Is this just not possible? Seems like that might be the case. I’m not sure how you could ever have a circular dependency like I’m trying to accomplish and still be shared since transferring it via candid would cause infinite recursion just trying to print it to string. I imagine the solution will probably be to avoid having the Media type contain a list to the Episodes it’s used in, and instead introduce another object of type Map<Media, [Episode]> to keep track of that. But I’ve run into this problem of how to create objects that contain themselves downstream enough times that I thought it would be worth asking the question here. Thanks in advance!
Based on this information, I imagine you’d want to have one instance of each piece of media and refer to them by ID.
Perhaps something like:
public type Episode = {
id : EpisodeId;
media : MediaId;
title : Text;
};
If you have Map<MediaId, Media>
then each episode can look up its media by ID.
If you want to maintain the relationship in the other direction, you could also have something like this:
public type Media = {
id : MediaId:
uri : Text;
episodes : [EpisodeId];
};
and then have Map<EpisodeId, Episode>
for looking up episodes.
I don’t have any experience in Motoko with assigning unique IDs to new objects but I imagine you could increment a counter or use UUIDs, and probably abstract it away behind a function or class constructor.
I suggest using a variant so that you can’t as easily mix up ID values that represent different things. Something like:
type EpisodeId = { #episodeId : Nat };
type MediaId = { #mediaId : Nat };
Alternatively you could do something like this:
public type Episode = {
id : EpisodeId;
title : Text;
};
public type Media = {
id : MediaId:
uri : Text;
};
and then maintain the relationships separately using something like Map<MediaId, [EpisodeId]>
and Map<EpisodeId, MediaId>
.
The benefit here is that you don’t need to update the objects themselves.
@paulyoung I was trying to lean into the whole “we don’t need databases anymore” ethos by not giving everything IDs that would need to be joined upon.
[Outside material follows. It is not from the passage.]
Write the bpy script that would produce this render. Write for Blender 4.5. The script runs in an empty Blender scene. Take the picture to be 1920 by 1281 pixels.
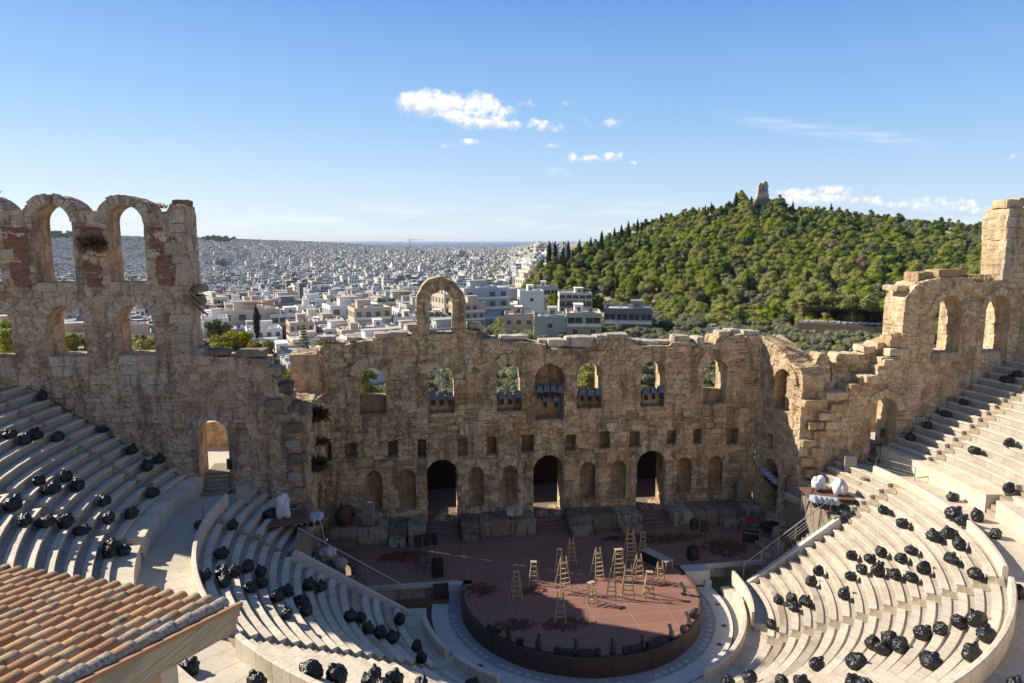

My idea was to have each object contain an instance of the object it needs, instead of just an ID to be able to look up the object somewhere else. That seemed like a more Internet Computer-y way to do it, where you automatically get the full object without having to do any joins.
One assumption I have is that having that object in multiple places (i.e. a Media object belonging to multiple Episode objects) wouldn’t take up any more space than having it only in one place since they’re references to the same object somewhere. And updating the object in one place would update it for any other objects that contain it. This is probably false, and doing it with IDs would save on memory and allow for updates to be reflected everywhere, but I’d love some clarification on that from those in the know.
This might be reason enough to introduce IDs, but one of the draws of the Internet Computer is that I could write code using real, full objects, and persist them that way, rather than thinking in terms of rows in databases that need to perform joins to construct the full object. Is there really no way to have one-to-many or many-to-many relationships on the IC without introducing IDs and joins?
I’m not sure if this is possible but I could be wrong. AFAIK you can have mutually recursive types but not mutually recursive values. Maybe @claudio can weigh in on this.
I think I’ve arrived at the conclusion that I probably do need something like a database.
I’m hoping to replace all the manual work I’ve done that resembles the code I shared above with sudograph.
There’s an example in there that has a similar relationship to the types you’re working with:
I can’t seem to find anything about what the generated Rust or a Motoko code looks like for those types though, and how to use them.
@lastmjs can you help?
Motoko immutable values cannot be cyclic.You need to use either mutable fields, mutable array or function values to encode cycles.
Shared types (Candid types) cannot contain any of those but stable types do support mutable fields and mutable arrays (but not functions)
I think you are probably stuck with using explicit IDs at the Candid level.
You might be able to covert those to Motoko values on import by maintaining a table on the side and adding the mutable fields, but the overhead might not be worth it, depending on the application.
This confirms my suspicions, thanks @claudio! Sounds like immutable fields cannot be cyclic for the reason I identified: how would you insert an object into itself unless you can create the object first and then modify it (i.e. requiring the field to be mutable). And even if you could, how would you ever represent such a cyclic object in candid? Thanks for confirming that it’s just impossible. Database-style IDs and joins to the rescue, as much as I was hoping the IC had a different way forward.